When I was younger I used to be embarrassed to be an Afrikaner, a Boer. I felt dirty, guilty, rotten. When I went to the big city to Jo’burg, I taught myself to speak English with a non-Afrikaans accent. People thought I was English. Few people spoke Afrikaans to me. I felt relieved, proud, free.
But still it wasn’t enough. So I fled. I went to America. Then I went to England. I wanted to brush the dust of Africa off of my feet. I wanted to have nothing to do with it. I shut down all feeling about what was going on. I didn’t want to care who was president. I didn’t want to be interested in the new South Africa.
Even so, I went home every year, to visit my parents, my friends. All the time thinking, I am not part of this anymore. I can remove myself and be a tourist here. The couple of times I tried to speak Afrikaans with people they replied in English.
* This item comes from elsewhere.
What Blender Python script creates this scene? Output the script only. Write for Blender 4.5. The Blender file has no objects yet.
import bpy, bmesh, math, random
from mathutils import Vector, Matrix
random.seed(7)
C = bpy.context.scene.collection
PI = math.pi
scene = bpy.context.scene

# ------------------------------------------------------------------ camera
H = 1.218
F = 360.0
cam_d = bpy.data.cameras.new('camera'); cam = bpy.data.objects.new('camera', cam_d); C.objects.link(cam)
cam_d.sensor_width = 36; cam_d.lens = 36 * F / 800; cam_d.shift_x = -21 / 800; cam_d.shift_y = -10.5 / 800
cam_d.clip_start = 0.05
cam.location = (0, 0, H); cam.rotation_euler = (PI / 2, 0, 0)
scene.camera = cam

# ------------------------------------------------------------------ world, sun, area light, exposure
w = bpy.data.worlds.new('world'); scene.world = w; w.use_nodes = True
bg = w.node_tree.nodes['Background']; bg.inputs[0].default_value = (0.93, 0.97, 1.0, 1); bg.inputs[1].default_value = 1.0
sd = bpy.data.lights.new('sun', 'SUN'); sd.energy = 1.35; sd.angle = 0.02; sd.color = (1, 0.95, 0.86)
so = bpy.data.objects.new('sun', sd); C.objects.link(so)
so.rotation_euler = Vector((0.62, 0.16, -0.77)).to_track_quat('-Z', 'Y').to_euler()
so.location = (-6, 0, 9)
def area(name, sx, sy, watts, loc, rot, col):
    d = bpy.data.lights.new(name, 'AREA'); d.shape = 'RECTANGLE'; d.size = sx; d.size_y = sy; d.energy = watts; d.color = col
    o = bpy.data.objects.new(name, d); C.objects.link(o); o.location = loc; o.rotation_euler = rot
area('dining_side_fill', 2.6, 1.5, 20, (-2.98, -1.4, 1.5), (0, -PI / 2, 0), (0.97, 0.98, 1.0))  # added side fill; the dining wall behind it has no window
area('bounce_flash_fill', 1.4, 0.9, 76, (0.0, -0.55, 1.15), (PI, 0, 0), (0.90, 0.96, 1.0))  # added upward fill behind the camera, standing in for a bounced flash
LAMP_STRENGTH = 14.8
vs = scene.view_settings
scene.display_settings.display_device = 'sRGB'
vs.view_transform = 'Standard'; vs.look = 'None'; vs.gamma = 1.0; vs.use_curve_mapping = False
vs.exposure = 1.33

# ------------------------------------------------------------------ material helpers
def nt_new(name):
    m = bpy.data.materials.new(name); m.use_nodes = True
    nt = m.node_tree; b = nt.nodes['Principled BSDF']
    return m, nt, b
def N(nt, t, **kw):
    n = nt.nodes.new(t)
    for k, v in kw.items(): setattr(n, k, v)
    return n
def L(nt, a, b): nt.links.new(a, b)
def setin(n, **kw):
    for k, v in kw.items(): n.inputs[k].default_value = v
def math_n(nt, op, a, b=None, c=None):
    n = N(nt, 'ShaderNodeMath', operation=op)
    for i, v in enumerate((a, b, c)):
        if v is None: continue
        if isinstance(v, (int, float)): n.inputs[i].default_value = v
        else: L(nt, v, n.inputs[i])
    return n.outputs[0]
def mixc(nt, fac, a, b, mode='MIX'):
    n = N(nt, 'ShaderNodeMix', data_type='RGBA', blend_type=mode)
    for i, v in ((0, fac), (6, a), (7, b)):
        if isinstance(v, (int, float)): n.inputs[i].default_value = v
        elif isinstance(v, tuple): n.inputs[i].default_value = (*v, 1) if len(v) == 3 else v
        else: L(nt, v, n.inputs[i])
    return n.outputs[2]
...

And that was okay. It didn’t bother me.
When foreigners asked me about South Africa I had the standard line: “It’s an amazing country with so much forgiveness, such strong people.” Did I believe my own words? Not really. I couldn’t even forgive myself how can I expect others to forgive me?
So the guilt? It never left me in fact it just got worse. I found this huge hole inside me. Something was missing. I couldn’t fill it with new friends, new countries, new experiences or even a new passport. It became a dark festering sore.

At the beginning of 2010 I decided to go back for an extended visit. I stayed for five weeks under the pretext of research for my novel. In the Eastern Cape I met a woman from Venda. She was the same age as me. She grew up on the other side of the apartheid curtain. But she seemed to have moved on. How did she do that? I asked her. I asked the same question to Xhosa man I met a few days later. How do you forgive? How do you do that? How can you forgive me and my people?
His answer? “We have no choice. If we want to make this country work we have to move on. We have no choice.”
Move on? No Choice? Really? Maybe I’m still stuck in the old days. Maybe I’ve been away for too long. I don’t know. Maybe I’m looking at things from a different point of view. From someone separate from it all.
I was a good child. I listened to adults. I obeyed all the rules. I was a real little patriot. I stood on attention when the flag was raised. I sang with all my might when Die Stem played during assembly. I was scared of black people. I believed that they were bad. They were going to break into our house and kill me in my little bed.
Now I know different. We were the bad ones. We were the ones that did the bad things. How scared must that woman from Venda have been in her little bed in the township at night, waiting for the police to come, to take her daddy away? Our fears? They were the same. We had the same fears.

After we’ve talked around in circles she took me by the arms. She looked into my eyes. She said:
‘You have to move on. This thing is ruling your life. It is not right. You did nothing wrong. You were a child.’
She shook her head at me. She must have seen that I didn’t believe her.
‘I forgive you.’ She said. She pulled me closer and hugged me. I was stunned. That was not what I was looking for. I wasn’t looking for absolution. That’s not what I want. I want to feel bad. I want to beat my chest with my fists. I want to wail. I don’t want to be forgiven. I can’t be forgiven.
I felt my arms hug her. I felt the tears. My tears. Can it be this simple? A few words, a hug. Is that all that lies between my guilt and my freedom?
She wasn’t finished. ‘You can show people over there, overseas people, that not all Afrikaners are bad. You can be an ambassador for your people. You have to finish your book and then people will see how things really were for you.’

When I got on the plane, back to London, I felt strangely less empty. Like the hole is slowly being filled, like one of those egg timers with the grains of sand slowly trickling down.
I had a few Afrikaans CDs and novels in my luggage. I am healing. This is my journey. Everyone has their own journey. Some may never heal. Some people have been damaged, hurt, brainwashed for too long. They won’t heal. They can’t heal. But there are others that can.
One image has stayed with me from my trip. Five students at Barney’s pub in Port Elizabeth. One white Afrikaans girl, one white English boy and three Xhosa boys drinking beer, telling jokes and not talking about the pain, just being students out on a Friday afternoon talking about stuff.
I’ve realised that I have to stop running. I have to face who I am. I need to make peace with the fact that I am a white Afrikaner. A Boer. This is probably coming many years too late, but I think I am slowly starting to realise that I am allowed to listen to Afrikaans music, read Afrikaans books and speak Afrikaans.
I am allowed to do this and enjoy it, because I AM AN AFRIKANER. This is who I am.